Kemi Seba, une personnalité loin d’être inconnue
Heureusement, la police n’était pas là pour assister à cette scène. D’habitude si prompte à réagir à ces épiphénomènes en s’invitant aux manifestations publiques, elle a préféré ranger ses matraques et ses bombes lacrymogènes, occupée qu’elle était par les réformes que le gouvernement a introduites en son sein, en la fusionnant avec la gendarmerie nationale.
Mais Kemi Seba est loin d’être une personnalité inconnue. On l’avait découvert en 2015 suite aux propos virulents qu’il avait tenus contre Yayi Boni, président de la République d’alors, coupable, selon lui, de s’être « acoquiné » avec la France, pour avoir participé à la marche de protestation après l’attentat contre Charlie Hebdo. Il avait en outre fustigé le président de s’être habillé aux couleurs françaises, le bleu-blanc-rouge alors qu’il s’agissait, avait réagi la Marina – la présidence de la république du Bénin –, d’une « coïncidence ».

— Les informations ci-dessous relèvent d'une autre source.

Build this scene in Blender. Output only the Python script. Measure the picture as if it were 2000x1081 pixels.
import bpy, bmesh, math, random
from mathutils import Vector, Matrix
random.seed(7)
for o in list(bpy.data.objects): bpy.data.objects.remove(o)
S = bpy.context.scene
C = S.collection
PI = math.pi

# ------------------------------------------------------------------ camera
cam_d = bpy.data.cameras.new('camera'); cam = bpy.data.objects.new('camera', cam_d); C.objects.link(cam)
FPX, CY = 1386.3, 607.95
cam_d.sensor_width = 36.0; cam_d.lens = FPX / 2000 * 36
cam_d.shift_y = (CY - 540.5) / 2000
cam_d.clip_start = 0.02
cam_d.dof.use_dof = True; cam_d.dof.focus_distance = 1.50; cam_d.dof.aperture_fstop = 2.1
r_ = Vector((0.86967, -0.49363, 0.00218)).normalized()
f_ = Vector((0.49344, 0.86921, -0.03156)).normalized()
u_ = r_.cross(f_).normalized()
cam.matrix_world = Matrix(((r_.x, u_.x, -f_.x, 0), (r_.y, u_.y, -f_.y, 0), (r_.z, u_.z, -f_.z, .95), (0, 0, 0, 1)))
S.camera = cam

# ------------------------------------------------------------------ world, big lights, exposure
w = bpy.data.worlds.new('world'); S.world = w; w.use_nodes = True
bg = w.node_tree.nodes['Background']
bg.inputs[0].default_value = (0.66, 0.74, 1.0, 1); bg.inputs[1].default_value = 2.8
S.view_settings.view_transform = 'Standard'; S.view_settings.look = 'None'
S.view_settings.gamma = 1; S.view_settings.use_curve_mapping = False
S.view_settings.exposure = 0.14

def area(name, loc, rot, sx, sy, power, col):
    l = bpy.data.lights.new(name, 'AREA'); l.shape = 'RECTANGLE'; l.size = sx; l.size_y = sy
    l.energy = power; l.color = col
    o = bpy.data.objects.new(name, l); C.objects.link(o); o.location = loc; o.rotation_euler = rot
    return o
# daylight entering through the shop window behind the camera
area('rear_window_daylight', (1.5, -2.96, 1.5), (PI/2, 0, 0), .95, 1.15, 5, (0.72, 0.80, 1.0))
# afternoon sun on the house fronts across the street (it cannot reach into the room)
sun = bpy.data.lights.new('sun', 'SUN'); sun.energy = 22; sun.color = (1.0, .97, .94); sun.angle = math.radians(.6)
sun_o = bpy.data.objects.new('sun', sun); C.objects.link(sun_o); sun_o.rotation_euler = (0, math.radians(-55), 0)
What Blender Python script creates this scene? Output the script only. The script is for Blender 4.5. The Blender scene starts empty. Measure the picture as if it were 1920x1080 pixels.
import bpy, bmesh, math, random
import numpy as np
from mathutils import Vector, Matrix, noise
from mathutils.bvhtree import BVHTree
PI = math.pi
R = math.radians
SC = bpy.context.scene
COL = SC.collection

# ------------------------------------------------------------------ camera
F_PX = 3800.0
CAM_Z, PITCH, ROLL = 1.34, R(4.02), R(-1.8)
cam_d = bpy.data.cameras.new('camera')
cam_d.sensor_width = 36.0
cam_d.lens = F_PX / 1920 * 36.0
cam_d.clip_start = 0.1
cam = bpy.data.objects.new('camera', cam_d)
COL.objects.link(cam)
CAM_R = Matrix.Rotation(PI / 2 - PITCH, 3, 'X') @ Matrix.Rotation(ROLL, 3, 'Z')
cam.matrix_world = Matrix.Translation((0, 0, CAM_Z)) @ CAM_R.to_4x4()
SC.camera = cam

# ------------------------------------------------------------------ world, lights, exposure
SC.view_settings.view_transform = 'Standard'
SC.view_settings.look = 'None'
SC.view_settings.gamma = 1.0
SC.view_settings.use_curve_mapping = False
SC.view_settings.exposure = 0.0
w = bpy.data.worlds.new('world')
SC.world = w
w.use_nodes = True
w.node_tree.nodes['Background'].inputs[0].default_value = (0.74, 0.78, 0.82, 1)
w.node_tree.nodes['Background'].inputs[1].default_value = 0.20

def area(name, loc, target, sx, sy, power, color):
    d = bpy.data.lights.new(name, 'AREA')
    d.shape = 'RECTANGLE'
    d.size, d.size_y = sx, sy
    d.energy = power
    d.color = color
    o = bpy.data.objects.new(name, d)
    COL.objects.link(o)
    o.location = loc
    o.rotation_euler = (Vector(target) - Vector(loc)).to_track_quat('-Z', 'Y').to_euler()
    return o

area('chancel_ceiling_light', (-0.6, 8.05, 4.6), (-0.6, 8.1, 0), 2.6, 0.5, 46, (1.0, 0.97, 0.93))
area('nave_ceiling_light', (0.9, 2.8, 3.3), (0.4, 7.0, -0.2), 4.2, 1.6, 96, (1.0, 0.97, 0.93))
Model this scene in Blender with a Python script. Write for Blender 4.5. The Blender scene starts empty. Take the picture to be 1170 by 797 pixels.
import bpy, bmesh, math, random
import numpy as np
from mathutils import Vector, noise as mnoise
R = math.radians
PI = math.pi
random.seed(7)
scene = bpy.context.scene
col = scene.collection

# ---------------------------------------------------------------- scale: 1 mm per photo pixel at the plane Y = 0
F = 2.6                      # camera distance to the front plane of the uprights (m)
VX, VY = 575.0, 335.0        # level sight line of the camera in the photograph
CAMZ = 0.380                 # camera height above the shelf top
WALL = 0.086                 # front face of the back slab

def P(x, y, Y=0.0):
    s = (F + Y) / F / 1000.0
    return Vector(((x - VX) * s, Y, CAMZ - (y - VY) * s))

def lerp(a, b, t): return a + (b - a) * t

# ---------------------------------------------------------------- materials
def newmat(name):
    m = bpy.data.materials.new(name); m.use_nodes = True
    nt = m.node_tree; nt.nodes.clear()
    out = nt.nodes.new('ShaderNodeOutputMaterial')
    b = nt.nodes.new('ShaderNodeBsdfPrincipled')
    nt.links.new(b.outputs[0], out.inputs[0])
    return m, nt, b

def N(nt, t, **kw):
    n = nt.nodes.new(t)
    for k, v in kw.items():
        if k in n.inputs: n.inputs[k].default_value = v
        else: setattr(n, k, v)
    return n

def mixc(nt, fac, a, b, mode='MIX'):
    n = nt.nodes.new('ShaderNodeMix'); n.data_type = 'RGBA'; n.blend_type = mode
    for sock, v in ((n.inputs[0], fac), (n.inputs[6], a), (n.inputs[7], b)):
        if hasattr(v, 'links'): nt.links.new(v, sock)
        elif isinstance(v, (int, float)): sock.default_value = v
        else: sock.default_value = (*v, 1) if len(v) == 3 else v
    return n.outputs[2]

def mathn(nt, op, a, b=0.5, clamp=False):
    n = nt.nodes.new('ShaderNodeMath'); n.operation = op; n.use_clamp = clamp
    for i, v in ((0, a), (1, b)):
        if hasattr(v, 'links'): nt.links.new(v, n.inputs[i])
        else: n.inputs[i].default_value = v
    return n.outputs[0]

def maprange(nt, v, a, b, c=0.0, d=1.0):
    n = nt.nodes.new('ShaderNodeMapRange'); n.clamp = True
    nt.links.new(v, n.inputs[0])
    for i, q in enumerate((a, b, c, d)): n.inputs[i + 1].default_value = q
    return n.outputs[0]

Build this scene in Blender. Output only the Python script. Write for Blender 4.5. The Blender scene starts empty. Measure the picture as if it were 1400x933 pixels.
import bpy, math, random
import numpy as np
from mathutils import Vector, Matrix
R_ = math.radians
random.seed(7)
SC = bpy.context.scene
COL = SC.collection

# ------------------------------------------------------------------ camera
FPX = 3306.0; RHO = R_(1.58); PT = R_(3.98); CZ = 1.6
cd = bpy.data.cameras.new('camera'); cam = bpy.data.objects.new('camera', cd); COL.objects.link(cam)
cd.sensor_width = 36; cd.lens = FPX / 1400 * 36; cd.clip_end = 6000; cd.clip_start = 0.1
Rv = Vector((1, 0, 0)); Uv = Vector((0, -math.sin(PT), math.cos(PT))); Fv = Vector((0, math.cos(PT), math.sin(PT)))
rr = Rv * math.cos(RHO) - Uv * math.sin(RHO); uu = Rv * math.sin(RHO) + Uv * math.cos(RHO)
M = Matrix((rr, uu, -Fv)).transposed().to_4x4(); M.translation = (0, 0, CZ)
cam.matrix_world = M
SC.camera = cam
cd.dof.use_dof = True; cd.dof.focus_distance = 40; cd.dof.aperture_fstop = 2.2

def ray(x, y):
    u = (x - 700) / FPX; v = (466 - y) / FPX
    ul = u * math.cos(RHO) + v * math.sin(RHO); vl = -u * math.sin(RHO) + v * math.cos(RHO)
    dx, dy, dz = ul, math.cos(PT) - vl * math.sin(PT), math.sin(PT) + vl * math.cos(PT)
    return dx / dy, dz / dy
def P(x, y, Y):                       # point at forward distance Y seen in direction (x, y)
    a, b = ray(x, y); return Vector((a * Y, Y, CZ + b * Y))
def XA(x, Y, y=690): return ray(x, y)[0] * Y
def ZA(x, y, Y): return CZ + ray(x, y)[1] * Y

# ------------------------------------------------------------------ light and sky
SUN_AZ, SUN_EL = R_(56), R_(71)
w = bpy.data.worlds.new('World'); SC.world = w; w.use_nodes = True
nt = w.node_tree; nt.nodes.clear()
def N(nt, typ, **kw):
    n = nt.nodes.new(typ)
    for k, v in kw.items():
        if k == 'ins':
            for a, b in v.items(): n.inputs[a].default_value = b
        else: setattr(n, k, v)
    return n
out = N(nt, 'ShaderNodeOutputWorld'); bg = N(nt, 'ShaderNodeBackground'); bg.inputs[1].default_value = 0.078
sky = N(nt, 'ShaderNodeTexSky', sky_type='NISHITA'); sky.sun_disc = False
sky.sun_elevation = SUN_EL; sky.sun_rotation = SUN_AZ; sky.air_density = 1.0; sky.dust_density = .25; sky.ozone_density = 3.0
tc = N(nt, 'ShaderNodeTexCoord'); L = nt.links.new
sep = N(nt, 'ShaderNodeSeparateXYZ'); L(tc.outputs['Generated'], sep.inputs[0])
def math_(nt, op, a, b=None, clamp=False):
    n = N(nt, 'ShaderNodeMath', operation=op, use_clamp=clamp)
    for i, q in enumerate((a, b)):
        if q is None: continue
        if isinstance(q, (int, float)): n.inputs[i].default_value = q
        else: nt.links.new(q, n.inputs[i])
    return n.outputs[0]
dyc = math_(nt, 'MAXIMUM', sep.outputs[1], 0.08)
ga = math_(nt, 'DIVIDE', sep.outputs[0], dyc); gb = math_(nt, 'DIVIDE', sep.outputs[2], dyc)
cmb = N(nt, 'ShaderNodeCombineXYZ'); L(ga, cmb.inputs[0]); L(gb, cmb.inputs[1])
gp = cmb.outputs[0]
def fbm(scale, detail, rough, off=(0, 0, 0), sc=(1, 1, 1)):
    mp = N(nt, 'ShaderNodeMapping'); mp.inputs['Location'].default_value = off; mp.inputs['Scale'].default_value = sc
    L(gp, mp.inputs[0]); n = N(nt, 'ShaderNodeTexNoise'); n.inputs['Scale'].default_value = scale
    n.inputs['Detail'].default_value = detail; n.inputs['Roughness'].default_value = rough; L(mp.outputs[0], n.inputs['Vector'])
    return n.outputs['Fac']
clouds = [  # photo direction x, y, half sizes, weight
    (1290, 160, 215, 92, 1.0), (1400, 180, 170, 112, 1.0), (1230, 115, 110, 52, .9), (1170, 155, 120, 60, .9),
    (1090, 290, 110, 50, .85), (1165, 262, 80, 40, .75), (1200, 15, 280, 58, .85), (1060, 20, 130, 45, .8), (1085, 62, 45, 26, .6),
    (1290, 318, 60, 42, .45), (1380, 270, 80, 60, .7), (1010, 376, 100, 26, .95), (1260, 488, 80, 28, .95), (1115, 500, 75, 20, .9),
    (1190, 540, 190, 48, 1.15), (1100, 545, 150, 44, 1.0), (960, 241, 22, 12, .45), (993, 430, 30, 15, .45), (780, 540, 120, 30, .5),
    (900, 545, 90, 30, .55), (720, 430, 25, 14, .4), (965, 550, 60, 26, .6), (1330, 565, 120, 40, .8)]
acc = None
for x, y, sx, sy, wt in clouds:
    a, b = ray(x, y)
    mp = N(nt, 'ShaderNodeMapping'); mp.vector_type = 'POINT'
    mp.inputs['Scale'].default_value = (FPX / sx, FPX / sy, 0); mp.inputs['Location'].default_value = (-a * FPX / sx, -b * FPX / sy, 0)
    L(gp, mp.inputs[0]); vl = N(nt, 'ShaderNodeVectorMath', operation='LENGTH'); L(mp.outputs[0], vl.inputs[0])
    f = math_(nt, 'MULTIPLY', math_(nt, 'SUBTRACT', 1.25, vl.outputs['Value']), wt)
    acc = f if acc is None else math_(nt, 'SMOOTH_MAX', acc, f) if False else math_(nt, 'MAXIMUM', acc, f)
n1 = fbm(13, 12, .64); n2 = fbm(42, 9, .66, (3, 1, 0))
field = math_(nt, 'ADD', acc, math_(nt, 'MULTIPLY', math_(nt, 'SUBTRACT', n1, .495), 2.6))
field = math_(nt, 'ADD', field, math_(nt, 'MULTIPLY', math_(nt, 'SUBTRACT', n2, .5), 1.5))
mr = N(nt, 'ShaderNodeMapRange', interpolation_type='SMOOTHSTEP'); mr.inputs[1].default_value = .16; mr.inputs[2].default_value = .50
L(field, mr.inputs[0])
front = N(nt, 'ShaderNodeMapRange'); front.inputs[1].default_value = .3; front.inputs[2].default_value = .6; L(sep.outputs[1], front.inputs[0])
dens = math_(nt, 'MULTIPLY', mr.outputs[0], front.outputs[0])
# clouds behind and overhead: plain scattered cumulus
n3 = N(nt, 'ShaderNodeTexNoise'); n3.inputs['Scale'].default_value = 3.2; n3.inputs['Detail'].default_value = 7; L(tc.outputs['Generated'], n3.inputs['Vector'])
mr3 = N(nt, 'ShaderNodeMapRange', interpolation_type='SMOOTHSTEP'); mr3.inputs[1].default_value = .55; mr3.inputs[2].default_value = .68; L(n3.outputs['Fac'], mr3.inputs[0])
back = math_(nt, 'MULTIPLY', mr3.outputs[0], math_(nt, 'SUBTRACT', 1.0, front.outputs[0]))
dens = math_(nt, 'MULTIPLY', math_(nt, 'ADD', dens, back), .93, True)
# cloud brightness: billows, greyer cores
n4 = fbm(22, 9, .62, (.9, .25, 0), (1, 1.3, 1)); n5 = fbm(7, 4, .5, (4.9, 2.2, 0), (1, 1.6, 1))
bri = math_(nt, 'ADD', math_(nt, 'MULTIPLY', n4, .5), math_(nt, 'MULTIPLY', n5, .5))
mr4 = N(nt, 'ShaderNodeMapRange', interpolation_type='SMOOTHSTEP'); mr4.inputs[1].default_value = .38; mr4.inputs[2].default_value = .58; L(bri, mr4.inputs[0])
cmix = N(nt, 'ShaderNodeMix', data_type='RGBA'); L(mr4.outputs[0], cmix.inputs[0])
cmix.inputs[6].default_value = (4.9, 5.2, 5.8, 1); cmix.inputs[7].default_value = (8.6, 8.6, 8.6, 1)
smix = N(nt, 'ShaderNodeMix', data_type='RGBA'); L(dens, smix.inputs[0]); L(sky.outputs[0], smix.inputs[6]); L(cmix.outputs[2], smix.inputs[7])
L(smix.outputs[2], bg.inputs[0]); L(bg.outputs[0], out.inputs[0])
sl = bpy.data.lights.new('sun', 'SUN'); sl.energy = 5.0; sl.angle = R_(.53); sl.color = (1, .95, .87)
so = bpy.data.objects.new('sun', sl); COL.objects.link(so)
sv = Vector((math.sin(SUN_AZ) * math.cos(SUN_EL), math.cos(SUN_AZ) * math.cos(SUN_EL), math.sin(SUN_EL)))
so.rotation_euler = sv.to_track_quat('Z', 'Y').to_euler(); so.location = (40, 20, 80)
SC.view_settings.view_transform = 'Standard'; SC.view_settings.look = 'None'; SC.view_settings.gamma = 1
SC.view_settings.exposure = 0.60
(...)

Selon certains, ce jeune qui parle de tout avec une verve bien à propos, est considéré comme un agitateur franco-africain en décalage avec les réalités africaines. Le site Babilown, fondé et alimenté par Blaise Aplogan, auteur du roman La Cola Brisée (L’harmattan, 1994), lui suggère, pour affirmer son africanité, de bien vouloir s’exprimer dans une langue béninoise, quitte à se faire traduire en anglais ou en français comme le font les évangélistes. « Lui qui hurle sur tous les toits sa colère en français en comptant beaucoup sur sa verve dans cette langue du colonisateur pour se faire entendre et respecter » gagnerait à utiliser une langue africaine pour rester en conformité avec sa logique panafricaniste.
Des discours presque inaudibles
Mais au-delà de tout, je trouve fort dommageable que ce personnage, somme toute cultivé et intelligent, ne serve pas véritablement la cause qu’il prétend défendre. Certes, il n’a pas inventé la roue, mais ses prises de position toujours polémiques, toujours à réaction, rendent presque inaudibles ses discours quand ils n’entretiennent pas la confusion. Il me rappelle ces intellectuels africains de la diaspora qui, recroquevillés dans leur monde, ressassent à longueur de temps les mêmes théories du complot et condamnent à posteriori tout propos contradictoire, même venant de leurs « frères de race ».
Mais qu’il soit outrancier ou non, reconnaissent la plupart des Béninois, le geste de Kemi Seba a permis de poser la problématique qui entoure le Franc CFA. Un proverbe local illustre bien le propos « quand on doit éteindre un incendie, on ne se préoccupe guère de savoir si l’eau est potable ou sale ».